An only child, Nada has been raised in the home of her maternal uncles, who make all the major decisions affecting her life.
"I would love to study law and become a lawyer," she admits. "But if I were to graduate from law school, what would I do? Even if I became a lawyer, where would I work? The profession is considered more for men than for women."
She adds: "In Fallujah, especially, people would criticize that I go back and forth to different places, and there are security issues as well."
On the wall of Nada's room is a photo of her father, who died the year she was born. Next to it, in her parents' wedding photo, her mother's curly hair cascades onto an elaborate Western wedding dress. When her maternal grandfather died, Nada's other relatives pressured her mother to remarry. As is often customary, her mother had to leave Nada to start a new family. Her mother comes over every day – they would like to live together, but both know it would be impossible.
Nada has been engaged for a year to her cousin. Fallujah, which had become an Al Qaeda stronghold, was almost leveled in 2004 in the fiercest urban fighting by US forces since the Vietnam War. As occurred in many families, her fiancé left the city and dropped out of school in Grade 9. He now works with his father's transport business.
"So far the plan is [that] I finish high school, and then I have to get married. But I want to finish college," she says at her desk piled high with schoolwork and notebooks.
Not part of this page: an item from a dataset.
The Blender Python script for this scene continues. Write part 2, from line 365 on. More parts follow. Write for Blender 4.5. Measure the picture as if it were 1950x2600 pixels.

Nada says the most important issues for young people are security and the lack of jobs – both, she says, are keeping young people, and particularly young women, out of university.
"The families are afraid – because of the security issues they don't want to send them to a place that is far away and also there is no incentive because even after they graduate, what about employment? There is no motivation for the families to allow them to go to school."
She says she doesn't think Sunni Arabs like her family will boycott these elections as many did the last for the sake of boycotting.
"The Sunnis don't have issues with participating, but they see that Shiites are in control and so they don't feel welcome and gave up," says Nada.
She has little faith that any of the politicians will be able to make things safer, but adds that she doesn't want to leave the country to "live among strangers."
Nada says government officials have come to her school to encourage students to vote, but she's not sure what the point would be: "Since the occupation we have not witnessed 1 percent who are thinking of Iraqis and not just of themselves and their own interests."